I’ll give you a post office prediction: It’s gonna be cold, it’s gonna be grey, and it’s gonna last you for the rest of your monopoly.

By “electronic mail”, Latamore meant pretty much everything text-based, from what we call email to instant chats and text messages3.

One thing they did realize was that there would eventually be some form of inter-networking that would tie these systems together, so that if you send an email through one provider, your recipient can receive it through a different provider. That is, they “expect industry standards similar to those allowing the various common carrier packet networks to interconnect worldwide. A standard would enable the services to communicate freely.”

On the other hand, there were other experts who thought that the main form email would take in the future was basically what we call PDF, something like FAX but electronically sent, whose advantage “is the control the sender has over the information’s form.” What’s really interesting is that this seemed difficult at the time for all the wrong reasons:

Unfortunately, the machinery is more expensive than a dumb terminal and less versatile than a microcomputer. It is unlikely that the average home in the year 2001 will have such equipment. The system would probably be used between central locations; individual documents would be mailed from the receiving stations to their ultimate destinations.

In fact, the average home that had a computer in 2001 probably did have a computer capable of receiving PDFs.4 But what these prognosticators missed was the time element. Because email was so successful, few people wanted to spend the time doing page layout on every message they sent out.

Remember their definition of email. Imagine doing page layout on every text message you send.

And of course where they get it completely wrong is in the social aspects. They expected electronic mail to mostly affect paying bills and other financial transactions (“O’Reilly’s model of electronic fund transfer”, below), but that most people would not use email as their primary means of communication.

Electronic mail’s impact on users is hard to assess. Certainly it will not change personal lifestyles as the telephone did in the 1920s.

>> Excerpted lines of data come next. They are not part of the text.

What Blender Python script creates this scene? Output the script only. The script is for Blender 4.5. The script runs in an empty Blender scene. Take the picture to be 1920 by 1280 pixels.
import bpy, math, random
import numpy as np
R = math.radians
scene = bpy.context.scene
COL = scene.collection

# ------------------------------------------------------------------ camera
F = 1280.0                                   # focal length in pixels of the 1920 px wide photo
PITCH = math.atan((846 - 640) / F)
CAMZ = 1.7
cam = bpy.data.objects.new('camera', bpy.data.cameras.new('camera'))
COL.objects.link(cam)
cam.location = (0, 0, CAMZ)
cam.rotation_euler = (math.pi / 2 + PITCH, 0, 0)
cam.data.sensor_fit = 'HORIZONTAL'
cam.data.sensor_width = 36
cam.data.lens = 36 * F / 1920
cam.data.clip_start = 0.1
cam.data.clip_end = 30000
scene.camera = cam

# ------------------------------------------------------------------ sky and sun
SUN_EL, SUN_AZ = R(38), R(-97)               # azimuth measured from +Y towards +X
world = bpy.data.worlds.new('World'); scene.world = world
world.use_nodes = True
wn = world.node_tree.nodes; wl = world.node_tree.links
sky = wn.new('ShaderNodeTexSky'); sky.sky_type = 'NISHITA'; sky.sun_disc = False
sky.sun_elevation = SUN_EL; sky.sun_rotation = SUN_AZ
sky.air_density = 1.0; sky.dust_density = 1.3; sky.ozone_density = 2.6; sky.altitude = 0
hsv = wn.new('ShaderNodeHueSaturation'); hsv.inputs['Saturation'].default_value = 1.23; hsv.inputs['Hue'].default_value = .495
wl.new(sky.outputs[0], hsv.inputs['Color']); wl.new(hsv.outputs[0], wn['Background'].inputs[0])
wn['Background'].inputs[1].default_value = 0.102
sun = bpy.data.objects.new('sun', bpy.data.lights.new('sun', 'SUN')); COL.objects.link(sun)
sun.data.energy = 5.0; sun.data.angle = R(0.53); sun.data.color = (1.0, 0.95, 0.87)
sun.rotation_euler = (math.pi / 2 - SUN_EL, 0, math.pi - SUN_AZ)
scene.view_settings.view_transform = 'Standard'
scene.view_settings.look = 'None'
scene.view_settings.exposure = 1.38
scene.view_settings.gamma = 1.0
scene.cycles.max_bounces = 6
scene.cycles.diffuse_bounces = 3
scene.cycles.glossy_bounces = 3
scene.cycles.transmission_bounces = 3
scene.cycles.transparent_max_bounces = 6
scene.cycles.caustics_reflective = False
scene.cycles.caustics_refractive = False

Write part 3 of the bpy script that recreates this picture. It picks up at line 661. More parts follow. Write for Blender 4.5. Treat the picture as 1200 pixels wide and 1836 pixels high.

“It will not,” said Ray Boggs of the Consumer Division of Venture Development Corp., Wellesley, MA, “replace the telephone.”

And it didn’t. But mainly because unlike the Postal Service, telephone service was undergoing deregulation at the time, so that AT&T no longer had a government-sponsored monopoly. So that even though we use our telephones for telephone calls far less often, we still use our telephones for various forms of electronic messaging. People using Facebook and text messaging from their pocket portable computers—their phones—would probably disagree with the statement that it has not changed personal lifestyles, if you asked them to go back to a phone-only phone.

But the really interesting part of this article is how it addresses the monopoly issue:

…the [USPS] moved too late to establish a legal monopoly on [electronic mail]. Too many other companies are already in electronic mail in the United States.

In other countries the formula is different: The national telephone monopoly, often a part of the government, also runs the dominant data network. Foulger says Canada sees electronic mail as a direct threat to its postal system; the government is restricting its development.

The USPS and its equivalents in the other industrialized countries are obvious targets for a major impact. Most first-class mail will disappear if O’Reilly’s model of electronic found transfer comes true…

Postal officials have read the writing on the wall. According to O’Reilly, the USPS attempt to enter the facsimile market was a bid to preserve the postal system, even at the expense of post office jobs lost to automation. If it is prevented from entering this market or if the facsimile market does not catch on with the public5, the post office runs the danger of becoming the system of last resort.

Which of course they are. Except for very specialized or ritualistic purposes6, sending off a letter is either the last resort or not even considered.

The Postal Service’s attempts to join the late twentieth century have been ham-handed at best.

We have no idea what kind of amazing door-to-door mail system we would have today if the USPS were not granted a monopoly on mail delivery. Instead, mail delivery is the equivalent of still using a TRS-80 Model III, or Model IV at best, locked into an outdated mindset of what mail delivery should be because no one can compete with the USPS like IBM, Commodore, and Apple could with Radio Shack.

In response to 80-Micro and the TRS-80, 1983-1984: I’m going through some old 80-Micro magazines, and two editorials a year apart caught my eye.

  1. This is why I wonder a lot about the so-called Apple Car. Many people who would never have bought a music device that takes days to fill did buy the iPod; many people who would never have bought a device as complicated and finicky as a Blackberry bought an iPhone. But who doesn’t already have a car but would buy Apple’s? And how, given the massive regulations on how a car must be built, will Apple differentiate themselves? Automotive industry regulations are heavily prescriptive rather than performative.

  2. And remember, this is 1981. There was no such thing as an Internet like we know it today, for the average user it was all Bulletin Boards and tying up your phone line. More precisely, for the average user it was nothing because the average user wasn’t going to tie up their phone line.

  3. Their definition might limit text messages to those that use the Internet for feature enhancements, such as Apple’s iMessages. And you really have to get back into the 1981 mindset to understand how revolutionary all these technologies would be. We didn’t even have answering machines then. Answering machines would not become popular until after AT&T was deregulated. If you wanted to talk to someone remotely you needed to call them while they were near their landline or send a letter. Or send your kid over to deliver your message.

    It is very understandable that we found it difficult to grasp how much would change with instantly deliverable messaging that waits until the recipient can access it and which can then be immediately responded to.

  4. Along with several competing formats such as Farallon’s Replica.

  5. Because the USPS is a government-sponsored monopoly, the Reagan administration did not want them entering into other fields and competing with non-monopolies. Probably this was also good for the Post Office, because, indeed, the facsimile market—sending emails to distributed printers and then having them delivered by foot to individual homes—did not catch on.

  6. And even ritualistic purposes, such as birthday cards or event invitations, are rapidly dying off in favor of e-cards, social media posts, and so on.